Les bois de manglier, casigua, ocuje, carolina, hueso blanco et almendrillo sont également bons pour faire du charbon. Il suffit au charbonnier de les regarder pour savoir lesquels il peut employer. Moi aussi, je suis capable de les reconnaître au premier coup d'oeil. Ici, à la Cité Scolaire, il y a plusieurs ocujes.

Après avoir entassé les troncs, nous les recouvrions avec de l'herbe et puis avec de la terre. Ensuite nous allumions le tout à travers un orifice supérieur. Après cela on bouchait bien tout avec de l'herbe et de la terre et encore de l'herbe et de la terre. C'est ainsi qu'on fait le four à charbon. Pour que le bois brûle bien, il faut découvrir chaque deux heures, ajouter du feu et percer un nouveau trou.

Oui, il faut faire ceci chaque deux ou trois heures. Jour et nuit. Nous faisions un petit abri à côté du four et nous veillions à tour de rôle. Moi, je dormais dans un hamac que maman m'avait fait. Quand c'était mon tour, je surveillais le four. Il ne fallait pas s'endormir et les moustiques nous aidaient à rester éveillés. Il fallait faire attention à ce que l'extérieur du four ne prenne pas feu. Quand ceci arrivait, on bouchait de suite le trou parce qu'autrement tout serait abîmé.

Ceci dure à peu près vingt jours. Après vingt jours, le charbon est fait et on peut le sortir avec un outil qui s'appelle crochet ou râteau. Mais d'abord il faut enlever toute la terre.

Nous obtenions cent ou cent cinquante sacs de charbon, selon la grandeur du four. Combien nous payait-on pour chaque sac ? Eh bien, c'est selon... 80 ou 90 sous. Nous vendions le charbon au même marchand qui nous achetait le bois. A son tour il le vendait à Manzanillo ou par là...

Avant la Révolution, je n'étais jamais allé à l'école. Après la Révolution, j'ai vécu chez une de mes soeurs qui habite à Santa Cruz. Là, j'ai fréquenté l'école, mais pendant très peu de temps.

Je suis très content ici, à la Cité Scolaire. Je mange très bien. Chez moi, je ne mangeais pas trop mal. Mon petit déjeuner était composé de bananes ou de patates bouillies. Parfois je buvais du café au lait... c'est-à-dire quand on pouvait descendre à l'épicerie.
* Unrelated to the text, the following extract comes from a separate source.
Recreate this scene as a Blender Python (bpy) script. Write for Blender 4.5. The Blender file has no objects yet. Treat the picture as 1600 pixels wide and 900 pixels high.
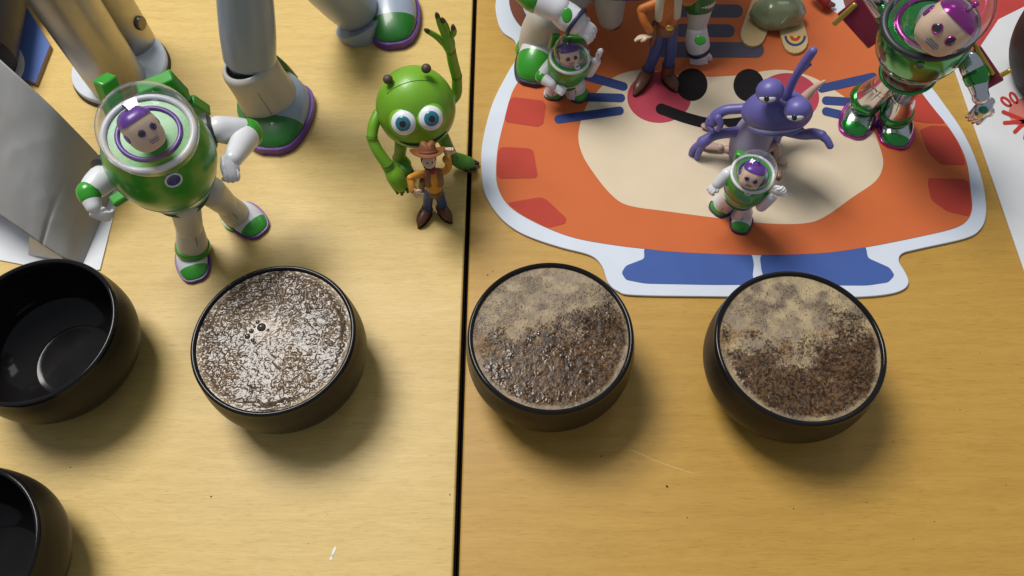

A midi, je déjeunais de n'importe quoi, ce que maman cuisinait : des légumes, du riz, des haricots, de la viande de porc quand on avait tué chez nous un petit cochon, et parfois un potage de toutes sortes de légumes. De la viande de boeuf ? Bon, on mangeait de la viande de boeuf pendant la Révolution parce que les rebelles tuaient du bétail et distribuaient la viande aux paysans. On m'a dit que l'on allait distribuer des vaches du côté de chez nous. Sans doute l'a-t-on déjà fait.

Quand nous sommes arrivés à la Cité Scolaire, nous n'aimions pas beaucoup la viande de boeuf. Voyez-vous nous n'y étions pas habitués. Maintenant nous commençons à y prendre goût. Je n'aimais pas le poulet non plus, mais maintenant je le trouve bon. Le poisson ? Pas beaucoup. Quand j'étais chez moi j'en ai trop mangé. Ma maison était juste en face de la plage. Les rebelles et Fidel ont débarqué par là, par la Plata Colorada. Non, je me trompe ; c'était près de la plage, par la lagune, entre les mangliers. Moi, je les ai vus. A l'aube ils sont passés devant ma maison. Alors la canonnière est arrivée et a tiré sur leur bateau, mais les rebelles n'y étaient plus. Ils se dirigeaient vers la montagne.

On a tiré sur eux du côté d'Aguafina et un avion les a aussi attaqués du côté d'un bois de cocotiers près du lieu de débarquement. C'était à peu près à trois kilomètres de ma maison. Ce que j'ai eu peur !

Après cela, quand les gardes venaient, papa allait se cacher. Il était en faveur des rebelles.